Sin embargo, en esta etapa de House of cards, una vez eliminados los principales rivales políticos a través de tretas legales y del funcionamiento de la democracia norteamericana (incluidos algunos detalles simplemente surrealistas), la serie da paso a una deriva un tanto caótica, con secundarios atacando a los protagonistas sin demasiado sentido y con líneas argumentales secundarias que parecen avanzar hacia ninguna parte, y que como consecuencia terminan de la forma más abrupta, innecesaria y, sobre todo, irreal posible. En concreto me refiero al romance entre Claire Underwood y el periodista/escritor Thomas Yates (al que da vida Paul Sparks –Buried child-), cuya resolución no solo resulta un tanto desagradable, sino que convierte a la Primera Dama en un ser que para nada concuerda con la imagen dada en todos los capítulos previos, desvirtuando en buena medida el sentido de todo lo visto hasta ahora.
Se podría decir que la temporada pierde fuelle cuando se olvida de la política, de las decisiones de dos personajes que solo se mueven por la ambición y que son capaces de hacer cualquier cosa por lograr su objetivo. Dicho así, este quinto periodo se antoja similar a los anteriores, pero existen matices. El primero radica en que buena parte de lo que ocurre se aleja de la política para adentrarse en el terreno personal de los protagonistas, acentuando la lucha interna entre ambos. Hasta cierto punto, es lógico que dos roles tan parecidos terminen chocando en sus particulares caminos, pero el problema es que lo hacen dejando la política en un segundo plano. También hay que destacar la presencia de secundarios cuya relevancia en el desarrollo de la historia es, cuanto menos, anecdótica. Y por último, la segunda mitad de la temporada parece haberse planteado como un puente hacia la siguiente tanda de episodios, que habrá que ver cómo se afrontan.

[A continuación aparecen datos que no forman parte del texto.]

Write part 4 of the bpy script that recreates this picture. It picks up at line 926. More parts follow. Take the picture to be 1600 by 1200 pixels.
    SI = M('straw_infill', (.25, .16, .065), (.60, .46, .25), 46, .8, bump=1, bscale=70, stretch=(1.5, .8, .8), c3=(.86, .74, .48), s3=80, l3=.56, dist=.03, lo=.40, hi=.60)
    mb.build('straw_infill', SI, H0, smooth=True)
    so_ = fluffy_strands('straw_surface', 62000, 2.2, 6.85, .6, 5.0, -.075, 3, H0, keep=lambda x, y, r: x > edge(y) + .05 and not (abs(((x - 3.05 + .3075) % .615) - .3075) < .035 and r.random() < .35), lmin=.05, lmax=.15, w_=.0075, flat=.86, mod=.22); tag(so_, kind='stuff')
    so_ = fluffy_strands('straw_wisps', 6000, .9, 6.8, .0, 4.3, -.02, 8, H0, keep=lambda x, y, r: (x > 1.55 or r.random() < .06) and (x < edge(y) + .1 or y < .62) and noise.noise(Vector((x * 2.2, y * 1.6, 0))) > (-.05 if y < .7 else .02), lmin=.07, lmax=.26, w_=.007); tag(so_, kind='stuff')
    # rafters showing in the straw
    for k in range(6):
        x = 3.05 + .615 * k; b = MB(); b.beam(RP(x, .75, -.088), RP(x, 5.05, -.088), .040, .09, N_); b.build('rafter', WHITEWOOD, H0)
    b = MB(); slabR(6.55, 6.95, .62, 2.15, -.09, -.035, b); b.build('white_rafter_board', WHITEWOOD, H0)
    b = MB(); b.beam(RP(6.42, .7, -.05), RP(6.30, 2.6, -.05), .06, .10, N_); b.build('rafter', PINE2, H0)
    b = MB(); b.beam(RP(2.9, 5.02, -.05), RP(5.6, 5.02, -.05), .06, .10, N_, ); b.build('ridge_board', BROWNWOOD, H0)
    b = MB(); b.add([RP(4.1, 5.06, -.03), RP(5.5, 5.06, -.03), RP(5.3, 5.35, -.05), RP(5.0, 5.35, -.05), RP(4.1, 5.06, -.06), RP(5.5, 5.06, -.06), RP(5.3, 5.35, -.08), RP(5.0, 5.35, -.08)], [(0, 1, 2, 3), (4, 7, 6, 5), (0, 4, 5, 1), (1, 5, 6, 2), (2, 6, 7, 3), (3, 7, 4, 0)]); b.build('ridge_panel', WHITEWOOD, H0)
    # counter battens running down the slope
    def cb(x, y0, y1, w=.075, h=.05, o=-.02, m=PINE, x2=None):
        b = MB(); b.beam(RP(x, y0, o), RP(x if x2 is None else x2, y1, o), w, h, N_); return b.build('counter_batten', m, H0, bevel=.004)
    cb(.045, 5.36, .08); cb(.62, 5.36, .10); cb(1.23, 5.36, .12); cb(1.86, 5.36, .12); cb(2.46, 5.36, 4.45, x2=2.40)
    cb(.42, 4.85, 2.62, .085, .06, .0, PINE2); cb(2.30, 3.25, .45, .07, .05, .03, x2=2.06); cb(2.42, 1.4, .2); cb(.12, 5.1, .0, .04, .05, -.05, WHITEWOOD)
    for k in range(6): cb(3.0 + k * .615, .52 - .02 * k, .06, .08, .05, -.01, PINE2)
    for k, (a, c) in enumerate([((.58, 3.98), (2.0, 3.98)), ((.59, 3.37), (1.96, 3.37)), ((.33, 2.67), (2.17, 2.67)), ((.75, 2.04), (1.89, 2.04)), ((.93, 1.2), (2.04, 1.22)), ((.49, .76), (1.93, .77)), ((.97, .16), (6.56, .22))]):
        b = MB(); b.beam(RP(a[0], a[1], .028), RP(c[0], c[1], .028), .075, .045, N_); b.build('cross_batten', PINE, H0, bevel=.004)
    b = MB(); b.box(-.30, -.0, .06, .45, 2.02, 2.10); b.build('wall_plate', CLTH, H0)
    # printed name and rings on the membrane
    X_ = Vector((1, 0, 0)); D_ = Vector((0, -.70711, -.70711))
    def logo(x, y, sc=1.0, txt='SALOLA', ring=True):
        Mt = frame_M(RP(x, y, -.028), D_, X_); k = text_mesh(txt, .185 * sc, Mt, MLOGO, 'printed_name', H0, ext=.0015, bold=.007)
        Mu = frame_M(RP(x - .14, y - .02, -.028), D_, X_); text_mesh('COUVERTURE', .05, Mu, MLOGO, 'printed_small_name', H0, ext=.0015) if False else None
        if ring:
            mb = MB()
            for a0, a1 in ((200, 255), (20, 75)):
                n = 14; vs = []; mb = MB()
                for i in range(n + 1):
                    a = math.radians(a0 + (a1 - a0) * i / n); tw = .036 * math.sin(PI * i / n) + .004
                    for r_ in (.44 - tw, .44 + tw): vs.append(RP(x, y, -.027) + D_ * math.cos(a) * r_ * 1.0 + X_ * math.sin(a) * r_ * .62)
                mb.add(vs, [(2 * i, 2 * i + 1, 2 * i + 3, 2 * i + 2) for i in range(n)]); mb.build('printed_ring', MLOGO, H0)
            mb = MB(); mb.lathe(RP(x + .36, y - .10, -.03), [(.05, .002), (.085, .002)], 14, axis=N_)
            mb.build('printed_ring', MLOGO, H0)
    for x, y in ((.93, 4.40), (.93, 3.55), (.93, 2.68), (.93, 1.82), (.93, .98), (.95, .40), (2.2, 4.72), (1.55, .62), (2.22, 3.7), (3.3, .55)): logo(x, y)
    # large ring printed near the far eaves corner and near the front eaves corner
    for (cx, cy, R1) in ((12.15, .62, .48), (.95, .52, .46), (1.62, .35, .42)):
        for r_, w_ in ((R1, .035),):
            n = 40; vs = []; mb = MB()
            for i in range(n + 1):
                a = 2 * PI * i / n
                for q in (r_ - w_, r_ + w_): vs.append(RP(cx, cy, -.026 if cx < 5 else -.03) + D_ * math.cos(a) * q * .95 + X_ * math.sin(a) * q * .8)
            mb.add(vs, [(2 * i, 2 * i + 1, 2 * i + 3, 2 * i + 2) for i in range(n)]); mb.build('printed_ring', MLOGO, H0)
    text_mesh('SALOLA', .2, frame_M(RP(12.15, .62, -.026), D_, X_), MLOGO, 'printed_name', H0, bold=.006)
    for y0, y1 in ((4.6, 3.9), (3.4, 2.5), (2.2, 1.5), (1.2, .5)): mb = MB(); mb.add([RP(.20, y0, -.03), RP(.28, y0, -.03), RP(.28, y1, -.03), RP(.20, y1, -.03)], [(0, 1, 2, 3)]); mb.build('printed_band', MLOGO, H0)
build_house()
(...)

Por todo ello, la quinta temporada de House of cards es posiblemente la más radical en todos los sentidos. Manipulación de elecciones, tretas en el funcionamiento democrático, perpetuidad en el poder muy cuestionable, intereses particulares mezclados con los políticos, terrorismo. Todo esto y mucho más es lo que están dispuestos a hacer los Underwood para seguir despertándose en la Casa Blanca. Y desde luego, el modo en que utilizan el sistema estadounidense es tan brillante como aterrador. El problema está cuando la trama se olvida de esto para adentrarse en las arenas movedizas del conflicto matrimonial entre Frank y Claire. Ya lo hizo en temporadas anteriores, aunque en aquella ocasión con la política de fondo. Ahora eso queda al margen. Sí, el objetivo último es el Despacho Oval, pero lo cierto es que el camino está plagado de decisiones y acciones que nada tienen que ver con el juego político. Eso sí, todo está preparado para una sexta temporada que se antoja, al menos, épica. La pregunta que queda por resolver es sí realmente se volverá a la estrategia política o se entregará por completo a los problemas internos de esta pareja de personajes que se han convertido en todo un referente.